Od strony technicznej jedynym ograniczeniem jest fakt, że nie powinniśmy krzyżować łańcucha. W skrócie znaczy to, że mając z przodu tarczę najmniejszą powinniśmy używać z tyłu największych koronek. Kiedy mamy blat używamy tylko tych najmniejszych. Dla drugiej tarczy przeznaczone są biegi środkowe. Dla największej i najmniejszej tarczy dedykowane są po trzy skrajne koronki - odpowiednio najmniejsze i największe. Dla drugiej tarczy odpadają dwie lub cztery skrajne, w zależności od tego na ile pozwala nam przerzutka z przodu (zależy od szerokości wodzika przerzutki przedniej). Trzymanie się tej prostej zasady uchroni nasz łańcuch przed naprężeniami nienaturalnymi dla niego i pewnie nie uwzględnionymi za bardzo w trakcie projektowania.

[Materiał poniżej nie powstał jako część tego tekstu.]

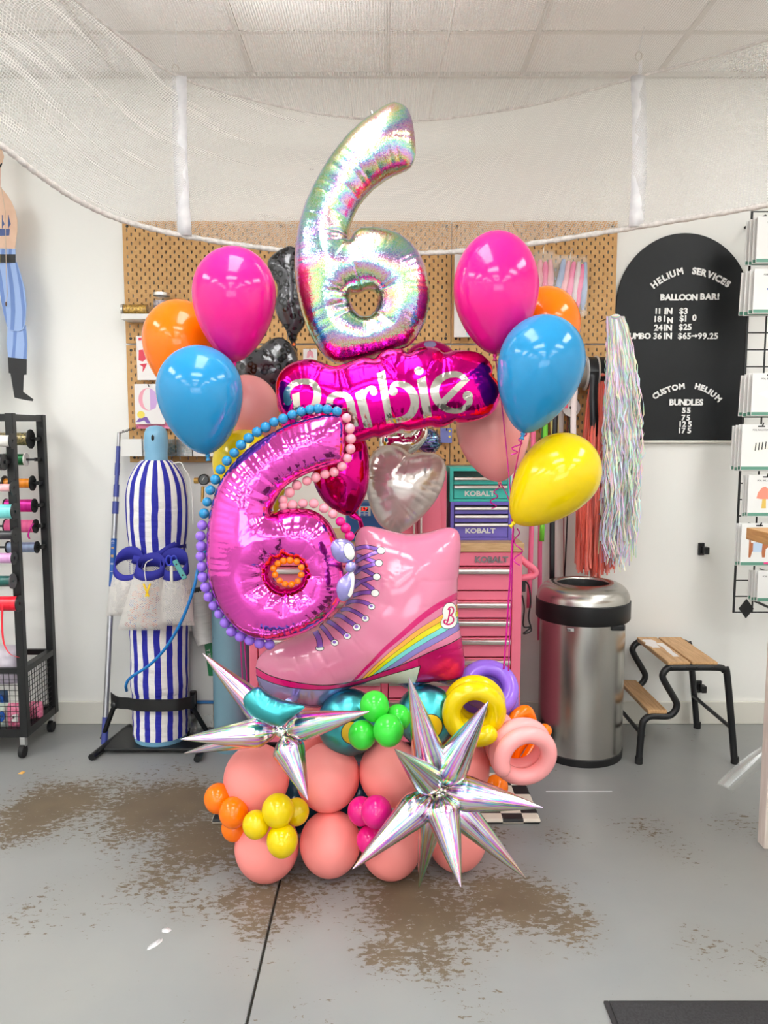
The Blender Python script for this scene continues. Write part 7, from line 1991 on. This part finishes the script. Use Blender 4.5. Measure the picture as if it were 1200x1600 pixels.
def strap(pxl, pxu, w, nm='strap'):
    a = nearest(lf, pxl); b = nearest(uf, pxu)
    rows = []
    for j in range(15):
        f = j / 14; p = a.lerp(b, f) + Vector((0, -0.012 - 0.03 * math.sin(math.pi * f), 0))
        dx = w / 2 * (1 + 0.03 * math.sin(j * 1.7))
        rows.append([p + Vector((-dx, 0, 0)), p + Vector((0, -0.003 + 0.003 * math.sin(j * 2.2), 0)), p + Vector((dx, 0, 0))])
    return MB().grid(rows).build(nm, m_strap, tnet, solid=0.003)
strap(288, 280, 0.056); strap(996, 996, 0.058)
def hang(px, py, Yc):
    """ring and tape from the upper rope to the ceiling"""
    a = nearest(uf, px)
    top = Vector((a.x + 0.01, a.y, CEIL - 0.004))
    r = P(px, py, a.y)
    MB().tube([r + Vector((0.013 * math.cos(q), 0, 0.018 * math.sin(q))) for q in [2 * math.pi * i / 20 for i in range(20)]], 0.0022, 6, closed=True).build('ring', m_alu, tnet)
    MB().box((a.x - 0.007, a.y - 0.002, a.z), (a.x + 0.007, a.y + 0.002, r.z - 0.016)).build('loop_tape', m_strap, tnet, smooth=False)
    MB().tube([r + Vector((0, 0, 0.018)), top], 0.0022, 6).build('hanging_wire', m_strap, tnet)
hang(998, 88, 3.24); hang(274, 108, 3.2)

# ================================================================== BITS ON THE FLOOR
c = F(34, 1208)
mb_ = MB(); mb_.add([(c.x - 0.012, c.y - 0.008, 0.001), (c.x + 0.008, c.y - 0.012, 0.001), (c.x + 0.013, c.y + 0.006, 0.004), (c.x - 0.004, c.y + 0.012, 0.003)], [(0, 1, 2, 3)])
tag(mb_.build('paper_scrap', M('scrap_orange', (246, 190, 100), 0.6), solid=0.001), 'tiny orange paper scrap on the floor in front of the ribbon rack', 'scrap')
m_pw = M('spilt_paint_white', (220, 220, 222), 0.5)
for (px_, py_, a_, b_, an, lb) in ((242, 1476, 0.010, 0.028, 0.5, 'larger white paint smear on the bare floor'), (260, 1454, 0.014, 0.012, 0.2, 'smaller white paint smear on the bare floor')):
    c = F(px_, py_); pts = []
    for i in range(22):
        q = 2 * math.pi * i / 22; k_r = 1 + 0.35 * mnoise.noise(Vector((math.cos(q) * 2, math.sin(q) * 2, px_)))
        x, y = a_ * k_r * math.cos(q), b_ * k_r * math.sin(q)
        pts.append((c.x + x * math.cos(an) + y * math.sin(an), c.y - x * math.sin(an) + y * math.cos(an), 0.0012))
    tag(MB().add(pts, [tuple(range(22))]).build('paint_smear', m_pw, solid=0.0008), lb, 'paint smear', 'white paint smears')

a = F(853, 1237); b = F(957, 1238)
tag(MB().box((a.x, a.y - 0.0015, 0.0), (b.x, a.y + 0.0015, 0.002)).build('white_thread', m_pw, smooth=False), 'thin straight white thread lying on the floor in front of the bin', 'thread')
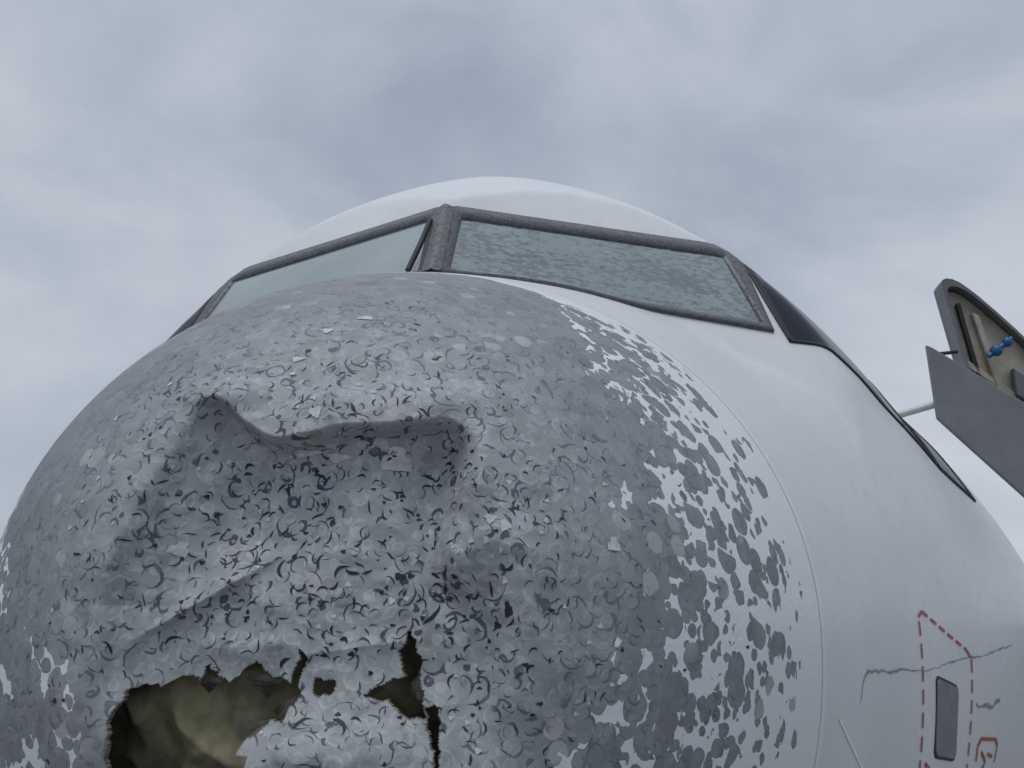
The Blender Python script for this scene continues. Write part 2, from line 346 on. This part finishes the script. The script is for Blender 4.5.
# worn red stencils: an arrow-like outline on the right, an arc in the lower left of the box
for pl in [[(4.36,-.56),(4.36,-.50),(4.40,-.475),(4.62,-.50),(4.66,-.53),(4.66,-.60)],[(4.42,-.53),(4.50,-.58),(4.44,-.62)],[(4.52,-.55),(4.60,-.57)],[(3.80,-.50),(3.85,-.53),(3.88,-.58),(3.88,-.66)],[(3.80,-.56),(3.83,-.58),(3.84,-.64)]]:
    strip(V,F,poly_sub(pl,.02),.015)
addmesh('service_panel_markings',V,F,M_red)
def rrect(c,n=6,r=.03):
    c=[np.array(p) for p in c]; out=[]
    for i in range(4):
        p=c[i];a=c[i-1];b=c[(i+1)%4]; da=(a-p)/np.linalg.norm(a-p);db=(b-p)/np.linalg.norm(b-p)
        for j in range(n+1):
            t=j/n*math.pi/2; out.append(p+da*r*(1-math.sin(t))+db*r*(1-math.cos(t)))
    return out
oc=rrect([(3.88,-.188),(4.10,-.24),(4.10,-.53),(3.88,-.49)])
cen=sum(oc)/len(oc)
def hatch(name,sc,off,mat):
    V=[side(*cen,off)]+[side(*(cen+(p-cen)*sc),off) for p in oc]+[side(*(cen+(p-cen)*(sc+.02)),-.002) for p in oc]; n=len(oc)
    F=[(0,1+i,1+(i+1)%n) for i in range(n)]+[(1+i,1+n+i,1+n+(i+1)%n,1+(i+1)%n) for i in range(n)]
    addmesh(name,V,F,mat)
hatch('hatch_surround',1.0,.004,M_black); hatch('access_hatch',.93,.008,M_hatch)
V=[];F=[]
cr=poly_sub([(3.17,-.24),(3.19,-.18),(3.25,-.145),(3.4,-.155),(3.6,-.155),(3.8,-.17),(4.1,-.14),(4.4,-.13),(4.75,-.09)],.03)
cr=[p+np.array([random.uniform(-.008,.008),random.uniform(-.005,.005)]) for p in cr]
strip(V,F,cr,[random.uniform(.002,.010) for _ in cr],.003)
cr=poly_sub([(4.3,-.33),(4.45,-.35),(4.6,-.34)],.02); cr=[p+np.array([random.uniform(-.01,.01),random.uniform(-.01,.01)]) for p in cr]
strip(V,F,cr,[random.uniform(.004,.02) for _ in cr],.003)
addmesh('paint_scuffs',V,F,M_line)
V=[];F=[]
strip(V,F,poly_sub([(2.98,-.27),(3.30,-.49)],.04),.006,.004)
addmesh('white_scratch',V,F,simple('white_scratch',(.85,.86,.87),.5,40,.1))
V=[];F=[]
for i in range(361):
    t=math.radians(i-180); 
    for dy in (-.002,.002):
        r=float(RR(2.83+dy,t))+.0012; V.append((r*math.sin(t),2.83+dy,r*math.cos(t)))
for i in range(360): F.append((2*i,2*i+1,2*i+3,2*i+2))
addmesh('radome_seam',V,F,simple('seam_grey',(.55,.56,.57),.5,30,.15),True)
# ---------------------------------------------------------------- crescents of missing paint
bvh=BVHTree.FromPolygons(Vf.tolist(),Fc.tolist())
def shot(x,z):
    h=bvh.ray_cast(Vector((x,0,z)),Vector((0,1,0))); return h[0],h[1]
def frame_at(N):
    a=Vector((0,0,1)).cross(N); a.normalize(); return a,N.cross(a)
CV=[];CF=[]
def crescent(x,z,r,ang,span,w):
    P,N=shot(x,z)
    if P is None: return
    if N.y>0: N=-N
    a,b=frame_at(N); n=9; base=len(CV); sk=random.uniform(.6,1.6)
    for i in range(n):
        t=i/(n-1); an=ang+(t-.5)*span; ww=w*math.sin(math.pi*t**sk)**.9
        jr=r*(1+.10*math.sin(t*5+r*9000))
        for rr in (jr-ww*.5,jr+ww*.5+.0002):
            q=P+a*(math.cos(an)*rr-math.cos(ang)*r)+b*(math.sin(an)*rr-math.sin(ang)*r)
            l=bvh.find_nearest(q)
            nn=l[1] if l[1].y<0 else -l[1]
            CV.append(l[0]+nn*.0012)
    for i in range(n-1): CF.append((base+2*i,base+2*i+1,base+2*i+3,base+2*i+2))
cnt=0
while cnt<700:
    x=random.uniform(-.85,1.0); z=random.uniform(-.5,1.0)
    d=math.hypot((x-.14)/.60,(z-.12)/.62)
    wgt=math.exp(-d**3.2)+ (.05 if d<1.5 else 0)+.6*math.exp(-((x-.52)/.12)**2-((z-.2)/.28)**2)+.6*math.exp(-((x+.25)/.12)**2-((z-.2)/.25)**2)
    wgt*=.5+1.6*max(0,float(vnoise(np.array([x]),np.array([0.]),np.array([z]),7)[0])+.2)
    if random.random()>wgt: continue
    inner=math.exp(-d**3)
    big=random.random()<.22*inner
    r=random.uniform(.012,.028)*(1.3 if big else 1)*(.6+.4*inner); crescent(x,z,r,random.gauss(math.pi*.5,1.5),random.uniform(.7,1.7),random.uniform(.002,.0055)*(1.7 if big else 1)*(.5+.5*inner)); cnt+=1
addmesh('paint_crack_crescents',CV,CF,M_navy)
def blobs(name,lst,mat,off=.0018):
    V=[];F=[]
    for x,z,rx,rz in lst:
        P,N=shot(x,z)
        if P is None: continue
        if N.y>0: N=-N
        a,b=frame_at(N); base=len(V); n=18; ph=random.uniform(0,6)
        V.append(P+N*off)
        for i in range(n):
            t=2*math.pi*i/n; k=1+.22*math.sin(3*t+ph)+.14*math.sin(7*t+ph*2)
            l=bvh.find_nearest(P+a*math.cos(t)*rx*k+b*math.sin(t)*rz*k); nn=l[1] if l[1].y<0 else -l[1]; V.append(l[0]+nn*off)
        F+=[(base,base+1+i,base+1+(i+1)%n) for i in range(n)]
    addmesh(name,V,F,mat)
L=[(.045,.69,.013,.011),(.085,.45,.014,.014),(.245,.355,.034,.028),(.05,.37,.03,.012),(.50,.2,.012,.012),(.72,.17,.016,.016),(-.22,.16,.022,.016),(.12,.36,.025,.01),(.47,.215,.012,.01),(.0,.60,.014,.008),(.12,.74,.02,.01)]
for _ in range(70):
    L.append((random.uniform(-.5,.8),random.uniform(-.35,.6),random.uniform(.003,.007),random.uniform(.003,.007)))
blobs('loose_paint_flakes',L,M_cream)
D2=[]
for _ in range(110):
    D2.append((random.gauss(.15,.28),random.gauss(.1,.25),random.uniform(.003,.008),random.uniform(.002,.006)))
D2+=[(.505,.03,.009,.016),(.48,.0,.010,.008),(.27,.1,.012,.007)]
blobs('bare_navy_spots',D2,M_navy,.0014)
# torn laminate shards hanging into the big hole
V=[];F=[]
def surfY(x,z):
    h=bvh.ray_cast(Vector((x,0,z)),Vector((0,1,0)))
    if h[0] is not None and h[0].y<2.4: return h[0].y
    return 1.86
for a,b,tip_,dy in [((.078,-.13),(.048,-.19),(-.01,-.175),.05),((-.05,-.10),(.03,-.108),(-.015,-.150),.03),((-.16,-.108),(-.10,-.11),(-.145,-.14),.03),((.02,-.186),(-.04,-.226),(-.075,-.19),.035),((.31,-.09),(.325,-.15),(.285,-.14),.02)]:
    n=7; base=len(V); ya=surfY(a[0]+(.012 if a[0]>0 else 0),a[1]+.02)
    for i in range(n):
        t=i/(n-1)
        for s_ in (0,1):
            e_=a if s_==0 else b
            x=e_[0]*(1-t)+tip_[0]*t+.006*math.sin(9*t+s_*2)*(1-t); z=e_[1]*(1-t)+tip_[1]*t+.004*math.cos(11*t+s_)*(1-t)
            V.append((x,ya+.006+dy*t**1.6,z))
    for i in range(n-1): F.append((base+2*i,base+2*i+1,base+2*i+3,base+2*i+2))
addmesh('torn_laminate_flaps',V,F,M_flap)
# ---------------------------------------------------------------- open door, right
door=bpy.data.objects.new('open_cabin_door',None); bpy.context.collection.objects.link(door); door.parent=plane
def slab(name,poly,yf,th_,mat,bev=.01):
    n=len(poly); V=[(x,yf(x),z) for x,z in poly]+[(x,yf(x)+th_,z) for x,z in poly]
    F=[tuple(range(n)),tuple(range(2*n-1,n-1,-1))]+[(i,i+n,(i+1)%n+n,(i+1)%n) for i in range(n)]
    o=addmesh(name,V,F,mat,False,door)
    md=o.modifiers.new('b','BEVEL'); md.width=bev; md.segments=3; md.limit_method='ANGLE'; return o
up=[(2.90,2.235),(2.91,2.262),(2.935,2.275),(2.98,2.272),(3.03,2.25),(3.09,2.205),(3.15,2.155),(3.26,2.05),(3.38,1.93),(3.62,1.66),(3.9,1.3),(3.9,.7),(3.28,1.16),(3.06,1.48),(2.99,1.65)]
yf=lambda x:6.05+.25*(x-2.8)
slab('door_outer_skin',up,lambda x:yf(x)+.10,.05,M_dgrey)
cxu=np.array([3.40,1.5])
def scale(poly,s): return [tuple(cxu+(np.array(p)-cxu)*s) for p in poly]
o_=up; i_=scale(up,.93); n=len(up)
V=[(x,yf(x)-.03,z) for x,z in o_]+[(x,yf(x)-.03,z) for x,z in i_]+[(x,yf(x)+.10,z) for x,z in o_]+[(x,yf(x)+.08,z) for x,z in i_]
F=[]
for i in range(n):
    j=(i+1)%n; F+=[(i,j,n+j,n+i),(i,2*n+i,2*n+j,j),(n+i,n+j,3*n+j,3*n+i)]
addmesh('door_rim',V,F,M_dgrey,False,door)
slab('door_lining',scale(up,.925),lambda x:yf(x)+.05,.04,M_beige)
slab('door_inner_edge_strip',[(3.0,2.11),(3.03,2.12),(3.13,1.45),(3.10,1.44)],lambda x:yf(x)+.01,.04,M_black,.004)
slab('door_rib',[(3.10,2.05),(3.15,2.03),(3.30,1.25),(3.25,1.28)],lambda x:yf(x)-.0,.05,M_beige)
slab('door_rib_cross',[(3.02,1.72),(3.55,1.34),(3.55,1.29),(3.02,1.66)],lambda x:yf(x)+.01,.035,M_beige)
slab('door_mechanism_box',[(3.32,1.66),(3.46,1.56),(3.46,1.38),(3.32,1.47)],lambda x:yf(x)-.03,.07,M_dgrey)
slab('door_lower_flap',[(2.690,1.755),(2.73,1.735),(3.284,1.346),(3.8,.95),(3.8,.35),(3.20,.735),(2.73,1.235),(2.703,1.265)],lambda x:5.86+.1*(x-2.7),.035,M_dpanel,.012)
tube('door_latch_pin',[(2.78,5.90,1.70),(2.95,6.08,1.76)],.012,M_black,door)
tube('door_support_rod',[(2.42,6.0,1.30),(2.60,5.98,1.345),(2.74,5.92,1.375)],.024,M_rod,door)
def ball(name,c,r,mat):
    import bmesh
    bm=bmesh.new(); bmesh.ops.create_uvsphere(bm,u_segments=14,v_segments=8,radius=r); me=bpy.data.meshes.new(name); bm.to_mesh(me); bm.free()
    o=bpy.data.objects.new(name,me); o.location=c; bpy.context.collection.objects.link(o); me.materials.append(mat); o.parent=door; me.polygons.foreach_set('use_smooth',[True]*len(me.polygons))
ball('blue_valve_knob',(3.275,6.08,1.815),.034,M_blue); ball('blue_valve_body',(3.20,6.08,1.76),.040,M_blue); tube('blue_valve_stem',[(3.15,6.09,1.725),(3.31,6.08,1.84)],.019,M_blue,door)
# ---------------------------------------------------------------- ground
s=NT('concrete_apron'); c=s.coord(); s.set('Base Color',s.mix(s.ramp(s.noise(c,.3,6),.3,.7),(.22,.22,.21),(.15,.15,.15))); s.set('Roughness',.6)
addmesh('ground',[(-2000,-2000,-5.2),(2000,-2000,-5.2),(2000,2000,-5.2),(-2000,2000,-5.2)],[(0,1,2,3)],s.m,parent=None)
# ---------------------------------------------------------------- overcast sky
w=bpy.data.worlds.new("World"); bpy.context.scene.world=w; w.use_nodes=True; t=w.node_tree; bg=t.nodes['Background']
sky=t.nodes.new('ShaderNodeTexSky'); sky.sky_type='NISHITA'; sky.sun_disc=False; sky.sun_elevation=math.radians(65); sky.sun_rotation=math.radians(200)
tc=t.nodes.new('ShaderNodeTexCoord'); mp=t.nodes.new('ShaderNodeMapping'); mp.inputs['Scale'].default_value=(1,1,1.7); mp.inputs['Location'].default_value=(3.1,1.7,.4); t.links.new(tc.outputs['Generated'],mp.inputs[0])
n1=t.nodes.new('ShaderNodeTexNoise'); n1.inputs['Scale'].default_value=2.5; n1.inputs['Detail'].default_value=7; n1.inputs['Roughness'].default_value=.53; n1.inputs['Distortion'].default_value=.25; t.links.new(mp.outputs[0],n1.inputs['Vector'])
cr=t.nodes.new('ShaderNodeValToRGB'); t.links.new(n1.outputs['Fac'],cr.inputs[0]); e=cr.color_ramp.elements
e[0].position=.26; e[0].color=(.34,.39,.49,1); e[1].position=.70; e[1].color=(.65,.70,.77,1); m_=cr.color_ramp.elements.new(.48); m_.color=(.485,.535,.62,1)
sc=t.nodes.new('ShaderNodeVectorMath'); sc.operation='SCALE'; sc.inputs['Scale'].default_value=.1; t.links.new(sky.outputs[0],sc.inputs[0])
mx=t.nodes.new('ShaderNodeMix'); mx.data_type='RGBA'; mx.inputs[0].default_value=.95; t.links.new(sc.outputs[0],mx.inputs[6]); 
sp=t.nodes.new('ShaderNodeSeparateXYZ'); t.links.new(tc.outputs['Generated'],sp.inputs[0]); mr=t.nodes.new('ShaderNodeMapRange'); t.links.new(sp.outputs['Z'],mr.inputs[0]); mr.inputs[1].default_value=.6; mr.inputs[2].default_value=1; mr.inputs[3].default_value=1; mr.inputs[4].default_value=2.0
vs=t.nodes.new('ShaderNodeVectorMath'); vs.operation='SCALE'; t.links.new(cr.outputs[0],vs.inputs[0]); t.links.new(mr.outputs[0],vs.inputs['Scale']); t.links.new(vs.outputs[0],mx.inputs[7]); t.links.new(mx.outputs[2],bg.inputs[0]); bg.inputs[1].default_value=.94
sl=bpy.data.lights.new('sun','SUN'); sl.energy=.95; sl.angle=math.radians(22); sl.color=(1,.97,.93); so_=bpy.data.objects.new('sun',sl); bpy.context.collection.objects.link(so_)
so_.rotation_euler=Vector((-.15,-.36,.92)).to_track_quat('Z','Y').to_euler()
cam=bpy.data.cameras.new('cam'); co=bpy.data.objects.new('camera',cam); bpy.context.collection.objects.link(co)
cam.lens=900/1024*36; cam.clip_end=5000; co.location=(.76,0,0); co.rotation_euler=(math.radians(105),0,math.radians(7.5)); bpy.context.scene.camera=co
sn=bpy.context.scene; sn.view_settings.view_transform='Standard'; sn.view_settings.look='None'; sn.view_settings.exposure=0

Teraz przyszedł czas na stronę praktyczną. Najogólniej w kolarstwie sportowym twierdzi się, że optymalna kadencja (obroty korbą na minutę) wynosi 90 (jeżdżąc spokojnie, wypoczynkowo, optymalna kadencja jest niższa). Oczywiście w zależności od zawodnika, który lubi twardsze lub miększe przełożenia będzie ta liczba większa lub mniejsza. Na odcinkach płaskich ta różnica jest raczej niewielka, uwidacznia się dopiero na podjazdach, kiedy to zawodnicy pedałujący twardo wstają często z siodełka żeby masą ciała dopchać pedał w dół. Natomiast jeżdżąc na miękkich przełożeniach nie ma potrzeby wstawania z siodełka. Z pewnością sami najlepiej wiemy jaka kadencja jest dla nas najodpowiedniejsza. Uważam mimo wszystko, że warto próbować kręcić z większą częstotliwością (no, chyba, że jesteśmy jak Lance Armstrong, który pedałuje naprawdę szybko).
Jeżdżąc w terenie trudno jest jednak utrzymać stała kadencję, musimy więc umiejętnie zmieniać biegi, żeby były nam rzeczywistą pomocą, a nie przeszkodą, chociażby w postaci zerwanego łańcucha. Pamiętajmy przede wszystkim o tym, żeby nie zmieniać biegów pod obciążeniem - to może być niebezpieczne nie tylko dla sprzętu, ale też dla naszego zdrowia. Kiedy widzimy stromy podjazd zredukujmy bieg odpowiednio wcześniej. Lepiej za bardzo, niż za mało, żebyśmy nie musieli schodzić z roweru na podjeździe, który jesteśmy w stanie pokonać. Umiejętność odpowiedniego wykorzystania biegów przychodzi, jak wszystko chyba, z czasem. Nie zapominajmy jednak o nich i korzystajmy w razie potrzeby. Warto próbować i patrzeć na prędkość w której na danym biegu pedałuje nam się najlepiej. Dzięki temu szybciej opanujemy zmianę i stanie się ona intuicyjna.